Professor Lazarus has a piece on Brown v. Board in FindLaw. Conclusing thus:
Even more important, Brown's legacy is not properly discounted (as some seem to) because the decision did not achieve a magical transformation of law or society. This is far beyond the power of any single judicial decision, or even collection of decisions.
Ultimately, the effectiveness of the Supreme Court's work is hostage to the commitment of the President and Congress and, most important, to the receptiveness of the American people to legal principles announced. In the case of Brown, that commitment has too often been equivocal.
Rather, what makes the legacy of Brown so profound - what makes blacks of a certain generation speak of it with such awe and reverence - is its embodiment of an ideal of racial and social justice.
That ideal has eluded every society since the beginning of time. It is a Platonic form to be yearned for, that may never quite be achieved.
But prior to Brown, as a matter of national law, there was not even a yearning. Brown changed that, forever. It gave Americans a measuring stick for their aspiration to be a country truly just and free - and, better yet, it created a stick that could be seen, and held, and wielded, by a racial group ground down by 400 years of legal subjugation. (Moreover, in arguing the case before the Supreme Court for the NAACP, Thurgood Marshall became an indelible role model for all that for which he argued.)

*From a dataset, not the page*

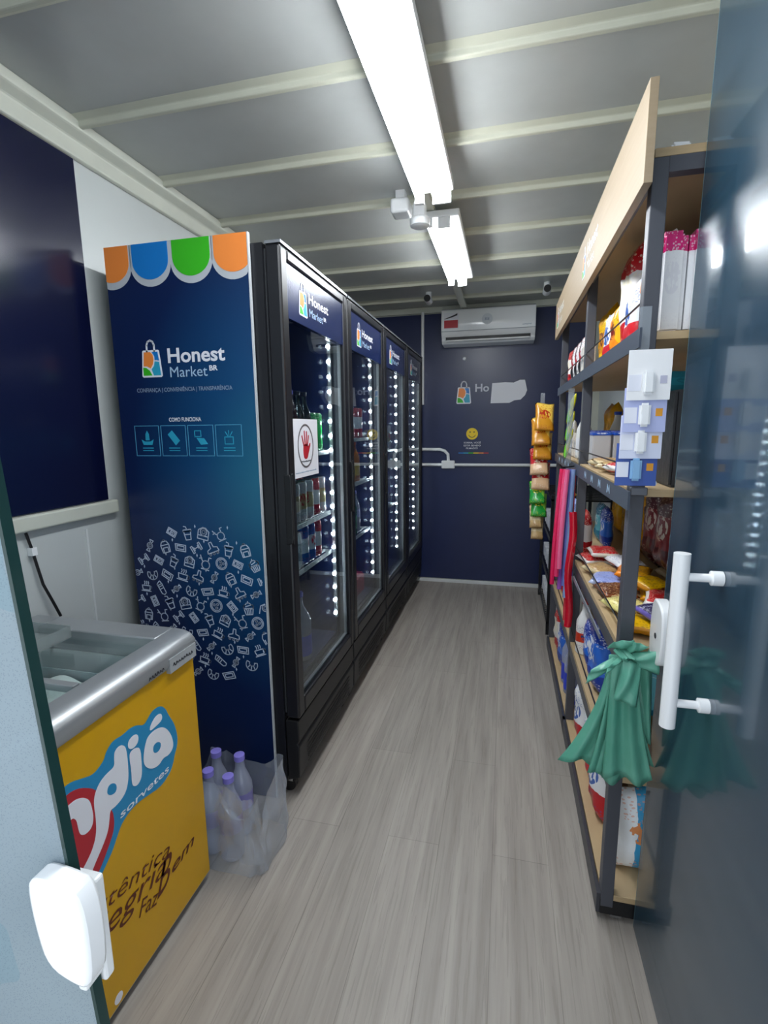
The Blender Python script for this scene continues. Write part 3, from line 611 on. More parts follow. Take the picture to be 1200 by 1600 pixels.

This is an achievement well worth celebrating, and will be again in another 50 years, and 50 years beyond that, and for as long as we can remember the evil that bigotry is.
I've been reading up on Brown, and its reception and modern thoughts on the case. I have to admit to being a bit lost.
In the above bit from Lazarus, you see the expansive meaning that Brown has been bestowed...willing or unwilling. In many respects, I but the meaning. To wit, Brown itself was, perhaps, more important socially than legally--remembering that the decision had little effect, and it took a "Brown II" to actually enforce the thing.
But, as mentioned some posts down, I am having trouble getting at the legal kernel of Brown. The case overturns Plessy v. Feerguson's acceptance of segregation so long as schools are in fact equal. Thus, Brown demands integration in order to reach equality. This point still seems lost on us today, if I'm seeing Brown's ruling clearly...in that many commentators put quality education in front of integrated settings. Ask around, and see what is the priority. I'm hearing something along the lines of: 'before we send kids an hour away from home just to even up the numbers, we should be focused on getting quality schools.'
Perhaps Quality is more important than eqality. But if Equality is a value we shoot for, Brown holds that integration is essential.
As I've mentioned, this poses problems for what I would have generally supported; namely, historically black colleges. I reckon, where the schools are private, we have no problem...but what of the public schools?